Problem to work on ▸ Repeat every line, exactly, from the very first through the one where "PI = math.pi" appears. Add nothing else.

Provided data ▸
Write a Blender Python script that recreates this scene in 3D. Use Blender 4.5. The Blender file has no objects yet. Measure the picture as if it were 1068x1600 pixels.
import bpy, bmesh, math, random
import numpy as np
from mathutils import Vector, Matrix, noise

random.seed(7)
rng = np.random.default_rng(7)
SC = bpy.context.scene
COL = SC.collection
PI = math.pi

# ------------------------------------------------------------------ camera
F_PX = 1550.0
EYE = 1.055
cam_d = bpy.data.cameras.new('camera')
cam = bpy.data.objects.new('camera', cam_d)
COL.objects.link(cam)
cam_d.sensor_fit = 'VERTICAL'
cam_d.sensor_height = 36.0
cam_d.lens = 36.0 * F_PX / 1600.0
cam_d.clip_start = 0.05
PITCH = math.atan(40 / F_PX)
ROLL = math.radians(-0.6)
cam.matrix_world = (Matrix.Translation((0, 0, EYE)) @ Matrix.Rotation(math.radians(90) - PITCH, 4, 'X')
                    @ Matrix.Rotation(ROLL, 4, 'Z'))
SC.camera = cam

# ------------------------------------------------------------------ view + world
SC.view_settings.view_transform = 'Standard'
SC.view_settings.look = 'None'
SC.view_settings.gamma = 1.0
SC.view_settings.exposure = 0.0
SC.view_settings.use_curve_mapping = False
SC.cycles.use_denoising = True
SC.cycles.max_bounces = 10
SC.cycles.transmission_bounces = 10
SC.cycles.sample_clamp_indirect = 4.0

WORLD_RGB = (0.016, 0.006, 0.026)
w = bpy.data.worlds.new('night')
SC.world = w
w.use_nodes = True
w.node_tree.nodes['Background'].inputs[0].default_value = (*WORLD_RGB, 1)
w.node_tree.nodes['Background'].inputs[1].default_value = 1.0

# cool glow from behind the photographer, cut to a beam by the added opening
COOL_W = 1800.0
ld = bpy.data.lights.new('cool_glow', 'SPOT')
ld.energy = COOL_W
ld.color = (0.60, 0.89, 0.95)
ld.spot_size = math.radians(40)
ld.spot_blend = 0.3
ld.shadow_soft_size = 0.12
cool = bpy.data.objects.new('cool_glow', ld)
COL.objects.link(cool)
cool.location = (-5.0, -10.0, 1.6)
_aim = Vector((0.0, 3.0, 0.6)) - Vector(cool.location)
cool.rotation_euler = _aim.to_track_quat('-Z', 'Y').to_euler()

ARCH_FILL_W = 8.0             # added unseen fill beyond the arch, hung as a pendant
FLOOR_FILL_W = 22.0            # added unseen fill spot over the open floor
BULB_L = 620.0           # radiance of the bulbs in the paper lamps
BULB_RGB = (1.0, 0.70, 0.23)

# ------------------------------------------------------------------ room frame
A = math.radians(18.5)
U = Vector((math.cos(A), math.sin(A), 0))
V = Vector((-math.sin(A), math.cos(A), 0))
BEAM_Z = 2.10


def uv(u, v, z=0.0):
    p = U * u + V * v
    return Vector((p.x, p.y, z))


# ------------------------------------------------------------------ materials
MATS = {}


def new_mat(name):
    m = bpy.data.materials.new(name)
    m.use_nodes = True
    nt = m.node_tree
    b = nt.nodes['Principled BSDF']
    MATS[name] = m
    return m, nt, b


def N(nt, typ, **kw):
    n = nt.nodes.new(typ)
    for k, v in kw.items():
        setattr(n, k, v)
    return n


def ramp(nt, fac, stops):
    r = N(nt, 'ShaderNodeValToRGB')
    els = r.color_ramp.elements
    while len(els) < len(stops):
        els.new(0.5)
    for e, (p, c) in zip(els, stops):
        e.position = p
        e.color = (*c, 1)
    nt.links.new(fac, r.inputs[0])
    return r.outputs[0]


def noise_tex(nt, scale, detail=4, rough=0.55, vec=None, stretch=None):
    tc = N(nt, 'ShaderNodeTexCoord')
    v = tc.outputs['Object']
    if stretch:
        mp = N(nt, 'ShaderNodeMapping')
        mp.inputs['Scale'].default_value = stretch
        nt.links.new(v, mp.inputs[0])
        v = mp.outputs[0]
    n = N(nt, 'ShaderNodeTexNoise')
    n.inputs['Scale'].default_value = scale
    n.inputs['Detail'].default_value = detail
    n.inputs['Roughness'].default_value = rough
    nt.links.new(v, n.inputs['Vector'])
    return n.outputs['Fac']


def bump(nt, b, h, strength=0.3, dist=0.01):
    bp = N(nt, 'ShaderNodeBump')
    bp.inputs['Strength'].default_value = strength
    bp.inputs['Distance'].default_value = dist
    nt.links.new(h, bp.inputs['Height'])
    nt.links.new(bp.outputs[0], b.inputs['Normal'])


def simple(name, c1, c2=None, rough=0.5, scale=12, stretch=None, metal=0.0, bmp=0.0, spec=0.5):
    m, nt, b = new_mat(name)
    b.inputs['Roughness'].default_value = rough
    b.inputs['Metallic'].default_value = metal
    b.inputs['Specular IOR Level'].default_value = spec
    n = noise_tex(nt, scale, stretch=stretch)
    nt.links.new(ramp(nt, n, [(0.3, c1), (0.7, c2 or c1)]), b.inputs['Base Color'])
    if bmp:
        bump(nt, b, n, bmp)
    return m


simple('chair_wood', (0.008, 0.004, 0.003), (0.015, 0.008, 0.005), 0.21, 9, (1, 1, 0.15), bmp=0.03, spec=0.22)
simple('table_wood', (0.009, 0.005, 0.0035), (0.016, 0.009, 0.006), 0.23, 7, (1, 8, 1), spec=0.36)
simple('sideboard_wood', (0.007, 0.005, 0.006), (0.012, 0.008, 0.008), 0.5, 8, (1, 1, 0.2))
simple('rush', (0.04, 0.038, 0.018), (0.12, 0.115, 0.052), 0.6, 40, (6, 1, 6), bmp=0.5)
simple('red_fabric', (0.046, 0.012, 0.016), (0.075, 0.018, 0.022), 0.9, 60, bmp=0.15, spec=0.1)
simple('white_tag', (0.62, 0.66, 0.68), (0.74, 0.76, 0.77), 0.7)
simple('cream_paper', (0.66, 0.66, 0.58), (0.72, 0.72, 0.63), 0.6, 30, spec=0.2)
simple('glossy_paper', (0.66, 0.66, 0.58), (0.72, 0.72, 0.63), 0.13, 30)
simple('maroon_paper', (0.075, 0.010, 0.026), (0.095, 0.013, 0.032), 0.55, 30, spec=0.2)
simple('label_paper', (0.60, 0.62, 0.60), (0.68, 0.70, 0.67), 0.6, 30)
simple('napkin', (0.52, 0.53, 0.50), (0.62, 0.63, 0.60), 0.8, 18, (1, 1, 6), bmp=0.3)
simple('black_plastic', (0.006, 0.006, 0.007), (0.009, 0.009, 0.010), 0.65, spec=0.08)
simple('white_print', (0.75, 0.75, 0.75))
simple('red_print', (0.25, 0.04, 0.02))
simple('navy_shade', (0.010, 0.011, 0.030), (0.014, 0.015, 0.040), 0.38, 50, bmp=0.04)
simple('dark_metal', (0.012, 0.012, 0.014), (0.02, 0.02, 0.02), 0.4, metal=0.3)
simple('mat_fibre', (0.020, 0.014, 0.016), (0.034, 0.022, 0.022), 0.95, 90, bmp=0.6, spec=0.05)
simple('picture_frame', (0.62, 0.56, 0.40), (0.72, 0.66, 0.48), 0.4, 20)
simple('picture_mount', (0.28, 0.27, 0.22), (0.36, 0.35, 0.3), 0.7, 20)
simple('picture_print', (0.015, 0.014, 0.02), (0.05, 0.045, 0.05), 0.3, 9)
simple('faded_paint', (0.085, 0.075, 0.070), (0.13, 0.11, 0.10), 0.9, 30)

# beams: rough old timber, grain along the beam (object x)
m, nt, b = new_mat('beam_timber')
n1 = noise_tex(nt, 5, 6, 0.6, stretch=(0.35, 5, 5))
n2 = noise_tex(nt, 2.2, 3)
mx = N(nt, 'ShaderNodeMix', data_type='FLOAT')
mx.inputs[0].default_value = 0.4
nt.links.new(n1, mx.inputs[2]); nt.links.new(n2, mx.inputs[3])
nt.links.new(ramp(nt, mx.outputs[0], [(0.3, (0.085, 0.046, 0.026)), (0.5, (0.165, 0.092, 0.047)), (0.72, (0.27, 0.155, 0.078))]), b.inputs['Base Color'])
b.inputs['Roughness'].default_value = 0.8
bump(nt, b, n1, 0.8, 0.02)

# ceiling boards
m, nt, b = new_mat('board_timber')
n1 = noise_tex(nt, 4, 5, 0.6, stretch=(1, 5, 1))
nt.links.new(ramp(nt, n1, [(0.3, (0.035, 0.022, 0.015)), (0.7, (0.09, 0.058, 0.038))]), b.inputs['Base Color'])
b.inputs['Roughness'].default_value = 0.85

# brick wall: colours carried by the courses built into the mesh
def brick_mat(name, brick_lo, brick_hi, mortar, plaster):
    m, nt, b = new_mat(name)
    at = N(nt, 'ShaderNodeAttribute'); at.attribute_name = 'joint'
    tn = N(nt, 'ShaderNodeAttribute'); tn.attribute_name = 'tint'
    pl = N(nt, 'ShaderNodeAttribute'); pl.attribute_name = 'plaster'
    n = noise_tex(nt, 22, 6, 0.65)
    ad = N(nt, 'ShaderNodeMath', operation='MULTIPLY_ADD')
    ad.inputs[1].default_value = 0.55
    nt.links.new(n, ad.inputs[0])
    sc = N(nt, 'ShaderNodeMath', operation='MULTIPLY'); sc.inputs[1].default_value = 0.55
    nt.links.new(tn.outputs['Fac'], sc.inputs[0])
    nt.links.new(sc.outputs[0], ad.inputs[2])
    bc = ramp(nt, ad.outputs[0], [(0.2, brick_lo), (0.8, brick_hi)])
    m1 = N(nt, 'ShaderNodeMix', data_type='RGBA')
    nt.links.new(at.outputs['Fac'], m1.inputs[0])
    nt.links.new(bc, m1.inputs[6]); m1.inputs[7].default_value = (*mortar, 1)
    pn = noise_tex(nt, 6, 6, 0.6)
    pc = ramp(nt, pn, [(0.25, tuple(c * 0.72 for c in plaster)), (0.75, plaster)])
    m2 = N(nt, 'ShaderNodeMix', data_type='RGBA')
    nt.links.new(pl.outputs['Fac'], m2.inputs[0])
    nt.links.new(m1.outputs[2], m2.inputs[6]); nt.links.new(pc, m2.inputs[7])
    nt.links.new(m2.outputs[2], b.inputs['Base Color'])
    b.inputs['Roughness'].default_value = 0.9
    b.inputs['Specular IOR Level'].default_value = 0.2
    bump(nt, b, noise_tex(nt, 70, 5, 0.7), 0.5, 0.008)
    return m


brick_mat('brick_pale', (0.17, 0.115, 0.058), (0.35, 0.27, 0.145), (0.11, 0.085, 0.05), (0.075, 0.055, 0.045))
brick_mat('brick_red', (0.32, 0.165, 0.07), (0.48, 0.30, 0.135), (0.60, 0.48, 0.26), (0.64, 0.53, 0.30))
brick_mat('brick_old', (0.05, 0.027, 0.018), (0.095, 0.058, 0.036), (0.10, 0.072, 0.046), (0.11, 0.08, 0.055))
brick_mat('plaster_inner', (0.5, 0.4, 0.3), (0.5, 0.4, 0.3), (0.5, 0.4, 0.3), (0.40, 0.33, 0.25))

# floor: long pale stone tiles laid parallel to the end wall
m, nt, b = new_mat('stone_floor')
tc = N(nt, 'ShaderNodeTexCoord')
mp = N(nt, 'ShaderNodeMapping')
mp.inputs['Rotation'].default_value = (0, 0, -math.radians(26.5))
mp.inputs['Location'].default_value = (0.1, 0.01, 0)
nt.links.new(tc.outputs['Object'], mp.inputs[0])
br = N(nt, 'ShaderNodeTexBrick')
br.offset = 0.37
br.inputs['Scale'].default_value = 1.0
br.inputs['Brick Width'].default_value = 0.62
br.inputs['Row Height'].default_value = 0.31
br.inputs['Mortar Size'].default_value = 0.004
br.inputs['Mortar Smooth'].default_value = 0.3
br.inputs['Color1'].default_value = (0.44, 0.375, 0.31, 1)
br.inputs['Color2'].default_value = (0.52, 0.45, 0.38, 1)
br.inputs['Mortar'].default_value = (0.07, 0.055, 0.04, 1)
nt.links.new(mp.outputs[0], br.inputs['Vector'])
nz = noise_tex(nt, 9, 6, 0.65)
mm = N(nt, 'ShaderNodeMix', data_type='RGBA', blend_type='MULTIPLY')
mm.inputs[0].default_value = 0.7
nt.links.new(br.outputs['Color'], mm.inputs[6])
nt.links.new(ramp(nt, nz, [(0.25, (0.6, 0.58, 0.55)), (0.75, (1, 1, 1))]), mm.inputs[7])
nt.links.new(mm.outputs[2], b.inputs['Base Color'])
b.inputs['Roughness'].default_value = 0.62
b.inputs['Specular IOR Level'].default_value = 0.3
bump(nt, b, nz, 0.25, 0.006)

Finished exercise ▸
Write a Blender Python script that recreates this scene in 3D. Use Blender 4.5. The Blender file has no objects yet. Measure the picture as if it were 1068x1600 pixels.
import bpy, bmesh, math, random
import numpy as np
from mathutils import Vector, Matrix, noise

random.seed(7)
rng = np.random.default_rng(7)
SC = bpy.context.scene
COL = SC.collection
PI = math.pi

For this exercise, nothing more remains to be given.